Researchers conducting the broadest survey to date of multiparty integrated-project-delivery experiences say they did not expect such overwhelmingly positive responses. Most IPD veterans answered in strong support of the risk- and reward-sharing model in areas including project performance, expectations met and repeat use.

"We were surprised by how positive the results were," says Renee Cheng, a professor in the architecture school of the University of Minnesota and co-author of the report, "IPD: Performance, Expectations and Future Use."

When comparing overall IPD project performance to non-IPD projects, 60% of the respondents said IPD teams performed "significantly better," and more than 80% said IPD performance was "better" than non-IPD. "The large majority of responders say the project performed significantly better on budget and schedule," says Markku Allison, founder of IPD and lean-construction consulting firm Scan Consulting and co-author of the $20,000 report, executed by the University of Minnesota and sponsored by the Integrated Project Delivery Alliance (IPDA). Some 90% said overall value was better, and more than half of those said it was significantly better.

Respondents, including owners, architects, contractors and other team members, compared performance in areas such as schedule predictability, cost and budget control, quality of building outcome, quantity of changes, handling of changes, morale of the stakeholders and overall value delivered.

"We thought those more experienced with IPD would have different responses than the newcomers," says Cheng. That was not the case, she adds. Answers were uniformly positive and not related to background, stakeholder type, experience,  geography or project type or scope.

However, some respondents reported dissatisfaction with IPD. About 10% said the overall value delivered was worse or significantly worse. "A positive outcome was that we got negative responses,"  says Allison.

Those less-than-satisfied responders said IPD challenges include the unwillingness of some team members to let go of traditional roles; disruption of the whole team due to the poor performance of any single stakeholder; mid-project changes in personnel; and team members that do not grasp what it takes to succeed in an IPD world.

Challenges aside, about 90% said they were likely or significantly likely to use IPD again on a project of similar type and scope. About 95% said they would want to use IPD on other projects and would recommend it as a delivery method.

"Given the successes, one would think IPD would take off," says Cheng. "Perhaps it is because there is no guarantee of good results." Slow adoption is related to a dearth of proven track records and a perception that IPD is "challenging, risky and untested," says Allison.

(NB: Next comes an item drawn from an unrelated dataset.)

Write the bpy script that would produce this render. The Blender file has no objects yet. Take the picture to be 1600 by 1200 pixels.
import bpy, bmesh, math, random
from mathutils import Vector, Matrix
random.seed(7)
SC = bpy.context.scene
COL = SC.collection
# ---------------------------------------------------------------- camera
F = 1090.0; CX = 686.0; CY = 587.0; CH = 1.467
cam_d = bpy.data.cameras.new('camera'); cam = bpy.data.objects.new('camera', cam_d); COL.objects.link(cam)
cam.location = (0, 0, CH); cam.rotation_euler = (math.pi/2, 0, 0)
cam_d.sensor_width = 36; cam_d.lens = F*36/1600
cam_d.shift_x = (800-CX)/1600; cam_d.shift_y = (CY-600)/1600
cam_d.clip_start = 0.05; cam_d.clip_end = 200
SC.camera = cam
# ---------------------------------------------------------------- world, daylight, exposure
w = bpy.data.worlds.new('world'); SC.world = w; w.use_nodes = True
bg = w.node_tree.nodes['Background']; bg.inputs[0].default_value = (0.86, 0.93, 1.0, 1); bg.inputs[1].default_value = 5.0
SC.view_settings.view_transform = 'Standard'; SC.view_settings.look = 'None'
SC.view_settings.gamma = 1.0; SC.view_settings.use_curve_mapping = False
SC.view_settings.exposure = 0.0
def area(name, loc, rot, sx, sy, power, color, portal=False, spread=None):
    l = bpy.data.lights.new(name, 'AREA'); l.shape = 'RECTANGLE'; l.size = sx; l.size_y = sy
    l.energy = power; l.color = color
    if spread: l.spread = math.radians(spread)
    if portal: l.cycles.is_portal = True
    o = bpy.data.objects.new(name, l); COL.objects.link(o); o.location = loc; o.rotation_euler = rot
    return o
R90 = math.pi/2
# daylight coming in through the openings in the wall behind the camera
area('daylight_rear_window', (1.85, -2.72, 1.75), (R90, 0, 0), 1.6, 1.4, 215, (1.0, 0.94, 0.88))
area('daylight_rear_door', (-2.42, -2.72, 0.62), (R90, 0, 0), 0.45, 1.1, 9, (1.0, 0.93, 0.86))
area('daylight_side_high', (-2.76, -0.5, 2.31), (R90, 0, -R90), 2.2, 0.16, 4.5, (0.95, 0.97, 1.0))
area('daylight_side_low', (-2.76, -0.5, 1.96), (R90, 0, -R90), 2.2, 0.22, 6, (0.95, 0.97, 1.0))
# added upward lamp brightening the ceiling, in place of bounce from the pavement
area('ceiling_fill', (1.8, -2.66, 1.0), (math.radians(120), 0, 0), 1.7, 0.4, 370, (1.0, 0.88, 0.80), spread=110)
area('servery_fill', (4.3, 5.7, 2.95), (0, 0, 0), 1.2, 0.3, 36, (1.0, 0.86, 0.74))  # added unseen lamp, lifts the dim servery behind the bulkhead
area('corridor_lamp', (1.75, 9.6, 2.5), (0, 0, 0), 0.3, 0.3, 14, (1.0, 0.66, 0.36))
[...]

The study canvassed 108 IPD veterans of 59 projects. Data was collected from July 9 to Sept. 15. Cheng and Allison think the survey represents the largest single body of data gathered on IPD projects.

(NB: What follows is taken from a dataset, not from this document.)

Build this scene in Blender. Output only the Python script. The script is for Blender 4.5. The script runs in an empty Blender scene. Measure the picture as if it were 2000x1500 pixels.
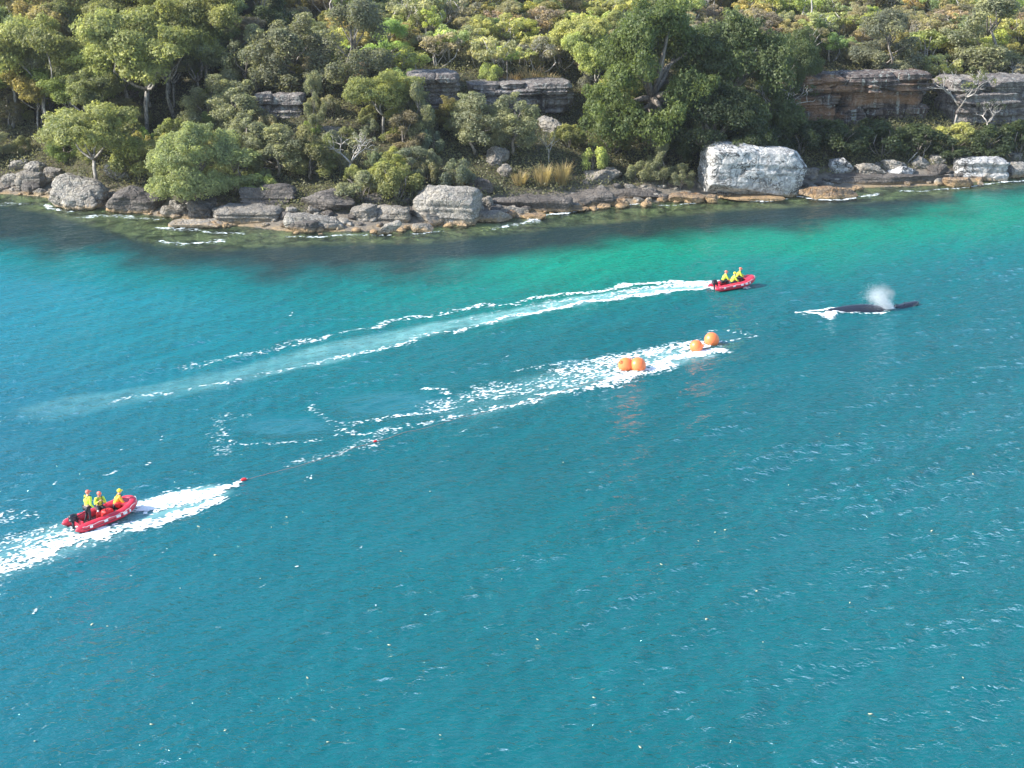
import bpy, math, random
import numpy as np
from mathutils import Vector, Matrix, Euler

random.seed(7); RNG = np.random.default_rng(7)
SC = bpy.context.scene
COL = SC.collection
R = math.radians

# ------------------------------------------------------------------ camera
CAM_H = 30.4; PITCH = R(17.5); FPX = 3050.0
cam_d = bpy.data.cameras.new('camera'); cam = bpy.data.objects.new('camera', cam_d); COL.objects.link(cam)
cam.location = (0, 0, CAM_H); cam.rotation_euler = (R(90) - PITCH, 0, 0)
cam_d.sensor_width = 36; cam_d.lens = 36 * FPX / 2000; cam_d.clip_start = 0.5; cam_d.clip_end = 5000
SC.camera = cam
# ------------------------------------------------------------------ light
SUN_DIR = Vector((-0.80, -0.16, 0.58)).normalized()       # towards the sun: left, a little towards the camera
sun_d = bpy.data.lights.new('sun', 'SUN'); sun_d.energy = 4.2; sun_d.angle = R(0.53); sun_d.color = (1.0, 0.955, 0.88)
sun = bpy.data.objects.new('sun', sun_d); COL.objects.link(sun)
sun.rotation_euler = SUN_DIR.to_track_quat('Z', 'Y').to_euler(); sun.location = (-60, 60, 80)
w = bpy.data.worlds.new('World'); SC.world = w; w.use_nodes = True
wn = w.node_tree; wn.nodes.clear()
sky = wn.nodes.new('ShaderNodeTexSky'); sky.sky_type = 'NISHITA'; sky.sun_disc = False
sky.sun_elevation = math.asin(SUN_DIR.z); sky.sun_rotation = math.atan2(SUN_DIR.x, SUN_DIR.y)
sky.air_density = 1.0; sky.dust_density = 0.5
bg = wn.nodes.new('ShaderNodeBackground'); bg.inputs['Strength'].default_value = 0.15
wo = wn.nodes.new('ShaderNodeOutputWorld')
wn.links.new(sky.outputs[0], bg.inputs['Color']); wn.links.new(bg.outputs[0], wo.inputs['Surface'])
SC.view_settings.view_transform = 'Standard'; SC.view_settings.look = 'None'; SC.view_settings.gamma = 1
SC.view_settings.exposure = 1.27
SC.render.engine = 'CYCLES'
SC.render.resolution_x = 1024; SC.render.resolution_y = 768

# ------------------------------------------------------------------ picture <-> world
CT, ST = math.cos(PITCH), math.sin(PITCH)
def ray(px, py):
    v = (750 - py) / FPX
    return np.array([(px - 1000) / FPX, CT + v * ST, -ST + v * CT])
def wp(px, py, z=0.0):                                    # point on the water (height z) seen at a pixel of the 2000x1500 photo
    d = ray(px, py); t = (z - CAM_H) / d[2]
    return np.array([d[0] * t, d[1] * t, z])
def at(px, py, Y):
    d = ray(px, py); t = Y / d[1]
    return np.array([d[0] * t, Y, CAM_H + d[2] * t])
def proj(p):
    x, y, z = p[0], p[1], p[2] - CAM_H
    f = y * CT - z * ST; u = y * ST + z * CT
    return 1000 + FPX * x / f, 750 - FPX * u / f, FPX / f
def poly_world(pts): return np.array([wp(a, b) for a, b in pts])

# ------------------------------------------------------------------ numpy noise
def _h(ix, iy, iz, s):
    h = (ix * 374761393 + iy * 668265263 + iz * 2147483647 * 3 + s * 974634777) & 0xffffffff
    h = ((h ^ (h >> 13)) * 1274126177) & 0xffffffff
    h = ((h ^ (h >> 16)) * 2246822519) & 0xffffffff
    return ((h ^ (h >> 13)) & 0xffff) / 65535.0
def vnoise3(x, y, z, s=0):
    x = np.asarray(x, float); y = np.asarray(y, float) + 0 * x; z = np.asarray(z, float) + 0 * x
    ix = np.floor(x).astype(np.int64); iy = np.floor(y).astype(np.int64); iz = np.floor(z).astype(np.int64)
    fx, fy, fz = x - ix, y - iy, z - iz
    fx = fx * fx * (3 - 2 * fx); fy = fy * fy * (3 - 2 * fy); fz = fz * fz * (3 - 2 * fz)
    r = 0
    for a in (0, 1):
        wa = fx if a else 1 - fx
        for b in (0, 1):
            wb = fy if b else 1 - fy
            for c in (0, 1):
                wc = fz if c else 1 - fz
                r = r + wa * wb * wc * _h(ix + a, iy + b, iz + c, s)
    return r * 2 - 1
def fbm3(x, y, z, o=4, s=0):
    r = 0; a = 1; t = 0
    for k in range(o):
        r = r + a * vnoise3(x * 2**k + 17.3 * k, y * 2**k + 5.1 * k, z * 2**k, s + k); t += a; a *= 0.5
    return r / t
def vnoise2(x, y, s=0):
    x = np.asarray(x, float); y = np.asarray(y, float)
    ix = np.floor(x).astype(np.int64); iy = np.floor(y).astype(np.int64)
    fx, fy = x - ix, y - iy
    fx = fx * fx * (3 - 2 * fx); fy = fy * fy * (3 - 2 * fy)
    z = ix * 0
    return 2 * ((1 - fx) * ((1 - fy) * _h(ix, iy, z, s) + fy * _h(ix, iy + 1, z, s)) + fx * ((1 - fy) * _h(ix + 1, iy, z, s) + fy * _h(ix + 1, iy + 1, z, s))) - 1
def fbm2(x, y, o=4, s=0):
    r = 0; a = 1; t = 0
    for k in range(o):
        c, q = math.cos(k * 1.1), math.sin(k * 1.1)
        r = r + a * vnoise2((x * c - y * q) * 2**k + 31.7 * k, (x * q + y * c) * 2**k + 7.7 * k, s + k); t += a; a *= 0.5
    return r / t
def sstep(a, b, x):
    t = np.clip((x - a) / (b - a), 0, 1); return t * t * (3 - 2 * t)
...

"We were trying to get a large number of responses, so we gathered a relatively small data set across a broad range of projects," says Allison. The survey did not ask about liability waivers, he adds.

To increase the number of responses, the survey will remain open until Sept. 15, 2016. The web link is: The entire survey, both quantitative and qualitative input, takes four to six minutes to complete, says Allison. The current report is available for free download at

The authors are in the process of  selecting up to 15 of the report's 59 projects for more in-depth analysis. That research report is expected by next fall. "It will be a deep dive," says Allison.

Edmonton, Alberta-based IPDA was formed early this year to promote IPD, including providing data to the industry. Most of the 24 firm members are Canadian.

"We need to advocate, educate and  really mentor," says Jen Hancock, director of innovative construction for IPDA's founding member, Chandos Construction, Edmonton, and IPDA's acting chair.